Reputation: 2610
I found something strange while doing exercise 2.5 of the Concrete Semantics book. Basically, we have to prove the famous Gauss formula for the sum n integers. Here is my code:
fun sum_upto :: "nat ⇒ nat" where
"sum_upto 0 = 0" |
"sum_upto (Suc n) = (Suc n) + (sum_upto n)"

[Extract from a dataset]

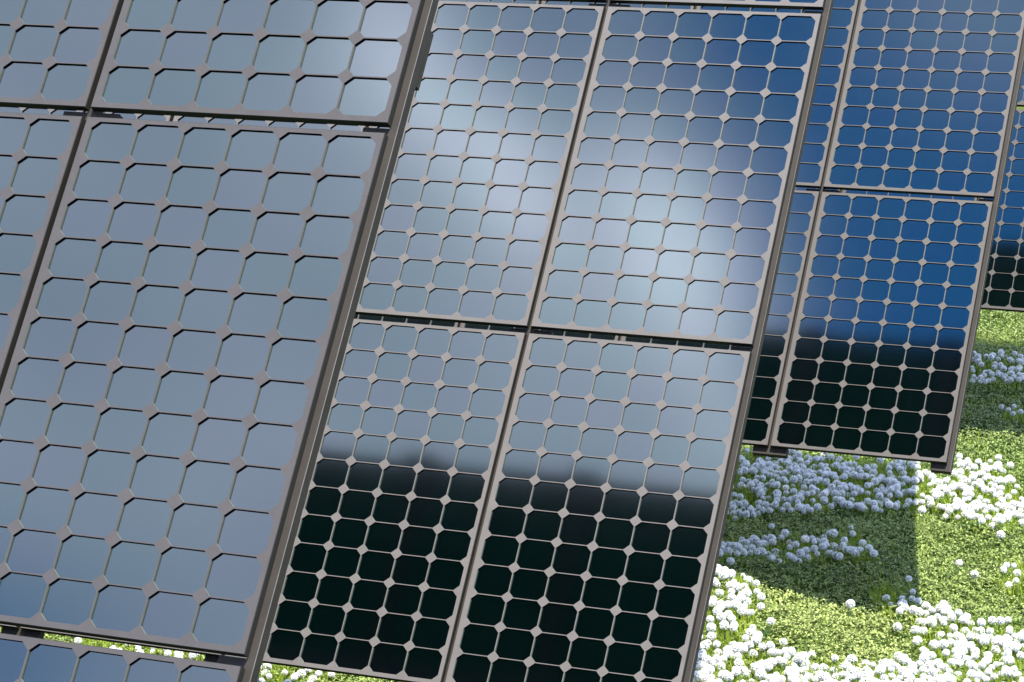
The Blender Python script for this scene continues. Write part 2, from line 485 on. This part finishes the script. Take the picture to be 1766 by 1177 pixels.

lemma gauss: "sum_upto n = (n * (n + 1)) div 2"
apply(induction n)
apply(auto)
done
This won't proceed at least I remove a previous lemma from exercise 2.3:
fun double :: "nat ⇒ nat" where
"double 0 = 0" |
"double (Suc n) = add (double n) 2"
lemma double_succ [simp]: "Suc (Suc (m)) = add m 2"
apply(induction m)
apply(auto)
done
lemma double_add: "double m = add m m"
apply(induction m)
apply(auto)
done
So here add is a user-defined function for addition. I've looked other solutions and my definition of double is substituted by Suc(Suc (double n))
in that case, the next lemma is unnecessary and the error in Gauss disappears.
However, I'm interested to know why is this happening because in principle both problems don't use any common structure.
Upvotes: 0
Views: 126
Reputation: 2659
The [simp]
is at fault here. Try removing it and see if that helps.
The underlying reason is that [simp]
will add a rule to the so-called simpset and will be used by the simp
, auto
, etc. methods automatically. Great care needs to be taken before lemmas are declared as [simp]
because of that.
In your case, the problem is that Suc (Suc m) = add m 2
is not a good rule for the simpset. It will replace all instances of Suc (Suc m)
with add m 2
, which is probably the opposite direction of what you want.